* _Exercise materials_

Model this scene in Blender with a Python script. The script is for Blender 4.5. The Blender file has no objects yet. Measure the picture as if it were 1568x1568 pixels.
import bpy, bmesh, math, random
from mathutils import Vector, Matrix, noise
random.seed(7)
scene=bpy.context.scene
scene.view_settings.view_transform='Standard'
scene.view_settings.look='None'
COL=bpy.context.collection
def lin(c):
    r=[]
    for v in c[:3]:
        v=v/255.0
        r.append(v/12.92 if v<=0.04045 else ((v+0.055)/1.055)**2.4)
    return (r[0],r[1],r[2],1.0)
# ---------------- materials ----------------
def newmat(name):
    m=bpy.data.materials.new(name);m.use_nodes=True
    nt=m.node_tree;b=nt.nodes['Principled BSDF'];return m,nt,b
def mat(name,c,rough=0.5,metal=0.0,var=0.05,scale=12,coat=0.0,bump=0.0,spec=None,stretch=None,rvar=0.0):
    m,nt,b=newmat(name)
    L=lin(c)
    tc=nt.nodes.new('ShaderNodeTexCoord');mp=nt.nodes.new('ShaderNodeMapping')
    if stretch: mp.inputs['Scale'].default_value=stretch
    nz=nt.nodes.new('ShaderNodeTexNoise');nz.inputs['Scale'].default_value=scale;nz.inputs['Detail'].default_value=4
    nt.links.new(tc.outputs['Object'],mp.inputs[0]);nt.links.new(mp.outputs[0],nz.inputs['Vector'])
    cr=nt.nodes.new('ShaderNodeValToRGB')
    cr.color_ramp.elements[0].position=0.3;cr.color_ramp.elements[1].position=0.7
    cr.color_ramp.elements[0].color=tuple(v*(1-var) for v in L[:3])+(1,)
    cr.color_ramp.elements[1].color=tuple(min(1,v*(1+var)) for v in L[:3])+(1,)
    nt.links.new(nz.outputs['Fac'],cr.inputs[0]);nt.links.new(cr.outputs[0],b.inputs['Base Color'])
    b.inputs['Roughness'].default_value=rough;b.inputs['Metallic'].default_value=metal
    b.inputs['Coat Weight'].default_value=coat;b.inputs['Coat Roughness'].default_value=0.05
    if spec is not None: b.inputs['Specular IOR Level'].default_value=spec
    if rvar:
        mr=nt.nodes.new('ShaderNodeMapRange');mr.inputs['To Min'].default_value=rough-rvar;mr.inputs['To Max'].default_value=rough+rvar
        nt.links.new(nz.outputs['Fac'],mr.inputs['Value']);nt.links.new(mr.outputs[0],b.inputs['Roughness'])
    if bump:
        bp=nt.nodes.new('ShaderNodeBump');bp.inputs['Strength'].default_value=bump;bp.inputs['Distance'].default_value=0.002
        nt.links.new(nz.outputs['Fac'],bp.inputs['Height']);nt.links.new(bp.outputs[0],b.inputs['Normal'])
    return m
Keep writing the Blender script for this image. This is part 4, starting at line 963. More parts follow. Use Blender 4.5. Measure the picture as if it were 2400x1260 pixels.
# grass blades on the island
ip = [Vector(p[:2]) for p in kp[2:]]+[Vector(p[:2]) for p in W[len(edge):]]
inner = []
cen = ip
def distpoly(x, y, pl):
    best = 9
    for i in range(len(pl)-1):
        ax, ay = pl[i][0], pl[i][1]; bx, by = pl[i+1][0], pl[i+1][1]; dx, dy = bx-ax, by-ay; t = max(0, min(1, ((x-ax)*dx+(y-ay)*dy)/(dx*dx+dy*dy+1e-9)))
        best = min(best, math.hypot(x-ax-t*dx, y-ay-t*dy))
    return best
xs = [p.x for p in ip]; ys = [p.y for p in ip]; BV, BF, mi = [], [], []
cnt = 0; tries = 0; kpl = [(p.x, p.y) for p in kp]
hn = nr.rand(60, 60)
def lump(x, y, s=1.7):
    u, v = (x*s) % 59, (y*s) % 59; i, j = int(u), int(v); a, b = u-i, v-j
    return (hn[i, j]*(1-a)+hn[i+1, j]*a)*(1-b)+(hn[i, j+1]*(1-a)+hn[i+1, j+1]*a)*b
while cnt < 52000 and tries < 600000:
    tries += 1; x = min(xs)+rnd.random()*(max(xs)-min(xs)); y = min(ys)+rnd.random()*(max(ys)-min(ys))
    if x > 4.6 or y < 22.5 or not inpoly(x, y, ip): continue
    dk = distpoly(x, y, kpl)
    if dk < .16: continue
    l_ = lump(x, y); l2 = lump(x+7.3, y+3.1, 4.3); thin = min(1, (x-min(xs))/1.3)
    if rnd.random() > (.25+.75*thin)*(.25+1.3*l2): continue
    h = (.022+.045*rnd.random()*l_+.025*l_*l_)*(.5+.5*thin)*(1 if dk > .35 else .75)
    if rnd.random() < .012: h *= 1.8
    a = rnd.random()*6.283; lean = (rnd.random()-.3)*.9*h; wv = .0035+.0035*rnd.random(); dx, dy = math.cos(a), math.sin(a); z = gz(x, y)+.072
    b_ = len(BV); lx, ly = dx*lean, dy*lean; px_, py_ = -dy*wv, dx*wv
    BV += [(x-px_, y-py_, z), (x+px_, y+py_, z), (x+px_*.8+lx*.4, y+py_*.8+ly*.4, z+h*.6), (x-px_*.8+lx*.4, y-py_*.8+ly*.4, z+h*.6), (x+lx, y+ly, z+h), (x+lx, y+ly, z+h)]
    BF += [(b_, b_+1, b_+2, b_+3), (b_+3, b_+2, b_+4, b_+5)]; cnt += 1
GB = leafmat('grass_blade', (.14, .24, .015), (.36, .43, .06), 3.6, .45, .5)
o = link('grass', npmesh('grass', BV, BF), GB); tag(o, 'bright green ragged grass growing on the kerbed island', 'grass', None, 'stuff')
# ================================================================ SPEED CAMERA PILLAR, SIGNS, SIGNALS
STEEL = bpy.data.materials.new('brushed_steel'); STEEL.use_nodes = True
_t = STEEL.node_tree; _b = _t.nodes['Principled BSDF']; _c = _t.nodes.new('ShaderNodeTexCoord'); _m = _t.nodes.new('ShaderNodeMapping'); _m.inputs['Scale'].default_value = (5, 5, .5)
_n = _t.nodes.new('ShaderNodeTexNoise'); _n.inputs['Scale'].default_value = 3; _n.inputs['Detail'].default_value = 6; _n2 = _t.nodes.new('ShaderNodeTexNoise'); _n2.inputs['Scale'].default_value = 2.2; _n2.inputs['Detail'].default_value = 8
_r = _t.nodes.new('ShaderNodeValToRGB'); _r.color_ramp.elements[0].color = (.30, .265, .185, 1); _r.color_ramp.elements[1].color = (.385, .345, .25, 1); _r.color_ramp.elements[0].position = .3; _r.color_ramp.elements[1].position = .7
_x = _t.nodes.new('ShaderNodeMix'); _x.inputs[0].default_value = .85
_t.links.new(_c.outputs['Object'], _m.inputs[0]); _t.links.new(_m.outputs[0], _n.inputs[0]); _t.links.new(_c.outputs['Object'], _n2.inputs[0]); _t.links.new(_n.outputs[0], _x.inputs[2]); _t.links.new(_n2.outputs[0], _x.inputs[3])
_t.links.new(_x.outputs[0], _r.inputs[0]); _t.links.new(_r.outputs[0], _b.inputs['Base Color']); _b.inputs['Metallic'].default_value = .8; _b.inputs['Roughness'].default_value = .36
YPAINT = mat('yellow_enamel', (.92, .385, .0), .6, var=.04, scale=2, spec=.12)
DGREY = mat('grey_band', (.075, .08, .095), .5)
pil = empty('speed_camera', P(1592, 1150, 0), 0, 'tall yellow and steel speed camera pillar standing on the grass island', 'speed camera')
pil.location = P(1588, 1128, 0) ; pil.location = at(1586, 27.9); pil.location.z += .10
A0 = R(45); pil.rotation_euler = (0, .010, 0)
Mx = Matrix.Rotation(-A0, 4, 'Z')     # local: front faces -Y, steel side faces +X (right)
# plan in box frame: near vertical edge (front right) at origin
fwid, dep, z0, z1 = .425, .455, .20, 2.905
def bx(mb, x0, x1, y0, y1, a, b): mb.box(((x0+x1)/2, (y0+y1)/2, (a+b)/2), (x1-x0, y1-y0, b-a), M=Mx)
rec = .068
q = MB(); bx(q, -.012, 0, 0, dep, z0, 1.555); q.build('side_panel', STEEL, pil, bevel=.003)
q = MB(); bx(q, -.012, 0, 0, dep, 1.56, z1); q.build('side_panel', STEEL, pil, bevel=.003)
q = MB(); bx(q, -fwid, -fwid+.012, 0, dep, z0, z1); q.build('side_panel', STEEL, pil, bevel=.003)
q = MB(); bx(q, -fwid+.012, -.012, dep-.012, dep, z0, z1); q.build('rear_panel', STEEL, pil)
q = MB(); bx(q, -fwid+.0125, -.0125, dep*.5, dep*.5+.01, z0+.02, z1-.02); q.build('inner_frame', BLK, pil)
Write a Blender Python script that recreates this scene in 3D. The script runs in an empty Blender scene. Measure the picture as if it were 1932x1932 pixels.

* _Set problem_
Copy each line above that contains the string "Python".

* _Exercise output_
Model this scene in Blender with a Python script. The script is for Blender 4.5. The Blender file has no objects yet. Measure the picture as if it were 1568x1568 pixels.
Write a Blender Python script that recreates this scene in 3D. The script runs in an empty Blender scene. Measure the picture as if it were 1932x1932 pixels.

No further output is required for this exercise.